Your instructions
For the data below, report only the number of lines containing the string "this".

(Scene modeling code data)
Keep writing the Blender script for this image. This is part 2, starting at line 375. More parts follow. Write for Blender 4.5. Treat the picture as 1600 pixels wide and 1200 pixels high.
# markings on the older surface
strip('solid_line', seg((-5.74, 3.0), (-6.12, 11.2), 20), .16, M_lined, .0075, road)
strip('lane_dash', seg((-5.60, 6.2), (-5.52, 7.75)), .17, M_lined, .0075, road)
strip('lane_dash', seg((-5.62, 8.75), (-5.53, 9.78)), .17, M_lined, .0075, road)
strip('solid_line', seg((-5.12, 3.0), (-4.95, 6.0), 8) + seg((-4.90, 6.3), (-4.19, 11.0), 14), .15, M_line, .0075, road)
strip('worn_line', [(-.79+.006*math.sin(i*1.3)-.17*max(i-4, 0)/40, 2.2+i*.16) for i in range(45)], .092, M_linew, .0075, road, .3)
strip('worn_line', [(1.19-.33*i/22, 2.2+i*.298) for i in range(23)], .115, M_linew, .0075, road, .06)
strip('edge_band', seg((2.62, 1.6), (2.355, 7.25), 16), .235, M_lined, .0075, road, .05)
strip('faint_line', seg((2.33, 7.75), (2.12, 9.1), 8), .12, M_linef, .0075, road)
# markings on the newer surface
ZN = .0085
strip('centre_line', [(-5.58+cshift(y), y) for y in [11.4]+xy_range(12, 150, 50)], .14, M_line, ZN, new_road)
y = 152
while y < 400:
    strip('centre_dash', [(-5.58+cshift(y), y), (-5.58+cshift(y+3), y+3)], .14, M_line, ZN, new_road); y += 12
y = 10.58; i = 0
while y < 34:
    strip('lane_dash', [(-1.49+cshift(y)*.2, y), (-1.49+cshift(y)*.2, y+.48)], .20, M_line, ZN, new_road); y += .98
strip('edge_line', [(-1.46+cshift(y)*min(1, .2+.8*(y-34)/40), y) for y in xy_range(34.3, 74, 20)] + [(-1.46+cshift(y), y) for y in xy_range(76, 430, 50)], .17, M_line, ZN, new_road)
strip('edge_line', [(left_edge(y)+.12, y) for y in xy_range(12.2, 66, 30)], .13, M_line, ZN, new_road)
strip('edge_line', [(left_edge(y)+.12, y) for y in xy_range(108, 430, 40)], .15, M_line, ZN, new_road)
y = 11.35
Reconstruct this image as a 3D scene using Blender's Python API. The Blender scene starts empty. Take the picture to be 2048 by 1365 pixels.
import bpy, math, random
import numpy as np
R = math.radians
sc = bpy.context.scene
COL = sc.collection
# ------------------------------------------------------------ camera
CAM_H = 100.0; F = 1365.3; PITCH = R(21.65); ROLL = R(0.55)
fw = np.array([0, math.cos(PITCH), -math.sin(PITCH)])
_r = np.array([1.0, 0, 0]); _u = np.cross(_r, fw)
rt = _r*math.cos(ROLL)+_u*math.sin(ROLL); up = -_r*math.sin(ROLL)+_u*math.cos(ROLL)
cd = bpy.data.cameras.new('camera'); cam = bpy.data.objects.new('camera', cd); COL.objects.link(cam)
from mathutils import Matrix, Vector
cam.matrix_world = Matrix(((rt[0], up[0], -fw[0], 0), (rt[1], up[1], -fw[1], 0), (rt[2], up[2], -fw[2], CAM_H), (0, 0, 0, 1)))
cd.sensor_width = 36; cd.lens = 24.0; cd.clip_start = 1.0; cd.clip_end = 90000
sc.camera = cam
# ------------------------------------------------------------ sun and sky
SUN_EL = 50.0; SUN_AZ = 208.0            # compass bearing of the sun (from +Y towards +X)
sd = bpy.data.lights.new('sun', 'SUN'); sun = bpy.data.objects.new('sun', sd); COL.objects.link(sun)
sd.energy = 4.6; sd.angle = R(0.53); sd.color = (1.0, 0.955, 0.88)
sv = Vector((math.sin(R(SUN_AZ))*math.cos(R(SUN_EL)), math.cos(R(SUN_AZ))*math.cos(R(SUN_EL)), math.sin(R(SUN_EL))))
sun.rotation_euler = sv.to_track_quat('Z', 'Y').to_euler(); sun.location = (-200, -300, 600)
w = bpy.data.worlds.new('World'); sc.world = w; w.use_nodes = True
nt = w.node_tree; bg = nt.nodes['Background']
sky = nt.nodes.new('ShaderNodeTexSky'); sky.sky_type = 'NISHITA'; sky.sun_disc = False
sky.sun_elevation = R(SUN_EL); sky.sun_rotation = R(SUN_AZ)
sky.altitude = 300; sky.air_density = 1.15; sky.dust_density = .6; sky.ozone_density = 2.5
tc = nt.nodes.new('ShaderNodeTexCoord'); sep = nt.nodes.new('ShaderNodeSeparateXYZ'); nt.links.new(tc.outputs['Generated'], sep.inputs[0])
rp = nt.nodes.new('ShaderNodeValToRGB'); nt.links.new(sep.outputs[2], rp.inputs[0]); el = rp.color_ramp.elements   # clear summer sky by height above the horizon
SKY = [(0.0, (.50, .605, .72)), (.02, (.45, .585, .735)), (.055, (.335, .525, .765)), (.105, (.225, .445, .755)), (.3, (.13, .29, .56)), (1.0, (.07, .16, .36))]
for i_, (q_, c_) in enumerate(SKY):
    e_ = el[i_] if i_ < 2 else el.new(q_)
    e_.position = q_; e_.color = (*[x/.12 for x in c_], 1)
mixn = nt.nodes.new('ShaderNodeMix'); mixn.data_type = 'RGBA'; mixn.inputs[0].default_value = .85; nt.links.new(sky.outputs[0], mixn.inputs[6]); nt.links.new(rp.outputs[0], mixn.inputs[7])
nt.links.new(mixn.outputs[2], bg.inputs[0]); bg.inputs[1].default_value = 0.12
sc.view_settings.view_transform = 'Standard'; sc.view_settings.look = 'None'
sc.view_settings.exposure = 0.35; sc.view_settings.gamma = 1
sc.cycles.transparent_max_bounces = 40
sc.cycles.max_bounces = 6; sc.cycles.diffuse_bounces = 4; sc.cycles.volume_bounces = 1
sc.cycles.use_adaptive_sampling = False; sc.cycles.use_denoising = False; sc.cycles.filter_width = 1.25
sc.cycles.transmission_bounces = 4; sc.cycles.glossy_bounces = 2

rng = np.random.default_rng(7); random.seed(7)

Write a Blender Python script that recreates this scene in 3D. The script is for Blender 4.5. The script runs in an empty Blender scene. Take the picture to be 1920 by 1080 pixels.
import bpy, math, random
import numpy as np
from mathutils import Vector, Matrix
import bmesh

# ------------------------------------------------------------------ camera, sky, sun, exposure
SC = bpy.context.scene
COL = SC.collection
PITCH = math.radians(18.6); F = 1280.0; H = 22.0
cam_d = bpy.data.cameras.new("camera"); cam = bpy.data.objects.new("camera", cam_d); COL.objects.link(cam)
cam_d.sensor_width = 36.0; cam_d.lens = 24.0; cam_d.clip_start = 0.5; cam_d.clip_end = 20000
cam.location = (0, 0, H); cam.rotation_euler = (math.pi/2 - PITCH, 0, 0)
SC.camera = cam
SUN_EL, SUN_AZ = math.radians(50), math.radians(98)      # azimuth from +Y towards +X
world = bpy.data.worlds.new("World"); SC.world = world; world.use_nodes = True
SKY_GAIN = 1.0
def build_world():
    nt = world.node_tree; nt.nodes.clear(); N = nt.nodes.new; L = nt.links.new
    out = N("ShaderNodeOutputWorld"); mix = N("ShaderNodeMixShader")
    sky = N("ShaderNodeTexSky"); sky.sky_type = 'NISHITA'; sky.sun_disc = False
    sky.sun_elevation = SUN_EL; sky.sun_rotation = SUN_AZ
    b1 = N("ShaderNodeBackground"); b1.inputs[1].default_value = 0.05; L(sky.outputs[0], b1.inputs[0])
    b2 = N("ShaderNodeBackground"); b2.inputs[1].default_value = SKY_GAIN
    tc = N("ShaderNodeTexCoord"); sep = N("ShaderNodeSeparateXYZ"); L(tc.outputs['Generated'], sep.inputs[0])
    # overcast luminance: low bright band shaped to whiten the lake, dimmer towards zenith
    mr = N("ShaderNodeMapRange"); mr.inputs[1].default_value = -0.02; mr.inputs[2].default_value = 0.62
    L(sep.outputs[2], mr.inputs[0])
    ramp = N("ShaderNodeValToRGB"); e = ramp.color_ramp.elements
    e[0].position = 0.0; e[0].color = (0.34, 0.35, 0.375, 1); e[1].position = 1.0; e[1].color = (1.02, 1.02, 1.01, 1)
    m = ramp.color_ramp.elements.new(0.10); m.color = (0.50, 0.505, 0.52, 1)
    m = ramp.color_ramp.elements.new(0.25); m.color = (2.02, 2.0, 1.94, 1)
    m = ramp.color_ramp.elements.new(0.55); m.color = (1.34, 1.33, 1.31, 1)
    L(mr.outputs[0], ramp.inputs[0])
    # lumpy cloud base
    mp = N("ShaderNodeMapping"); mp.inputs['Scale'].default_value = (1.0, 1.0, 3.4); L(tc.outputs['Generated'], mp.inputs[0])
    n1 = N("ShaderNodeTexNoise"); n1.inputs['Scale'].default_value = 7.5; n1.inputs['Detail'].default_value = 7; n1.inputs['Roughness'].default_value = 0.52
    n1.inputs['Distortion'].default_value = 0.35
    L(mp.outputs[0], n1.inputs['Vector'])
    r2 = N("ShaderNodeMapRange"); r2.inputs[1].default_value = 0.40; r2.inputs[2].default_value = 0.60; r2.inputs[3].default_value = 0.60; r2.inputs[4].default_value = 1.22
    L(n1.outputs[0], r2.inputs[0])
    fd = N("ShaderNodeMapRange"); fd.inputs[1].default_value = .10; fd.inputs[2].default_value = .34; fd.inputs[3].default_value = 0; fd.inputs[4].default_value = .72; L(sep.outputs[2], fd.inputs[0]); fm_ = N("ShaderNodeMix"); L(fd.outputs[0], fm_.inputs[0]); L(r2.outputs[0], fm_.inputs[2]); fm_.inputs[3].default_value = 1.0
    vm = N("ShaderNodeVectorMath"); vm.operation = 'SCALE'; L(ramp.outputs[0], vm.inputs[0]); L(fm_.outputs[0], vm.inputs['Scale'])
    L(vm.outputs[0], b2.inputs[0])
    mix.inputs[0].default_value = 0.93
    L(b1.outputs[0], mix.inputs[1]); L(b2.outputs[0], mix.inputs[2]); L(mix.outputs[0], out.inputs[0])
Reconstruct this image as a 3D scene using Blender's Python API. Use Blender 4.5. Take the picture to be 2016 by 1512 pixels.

Complete response
4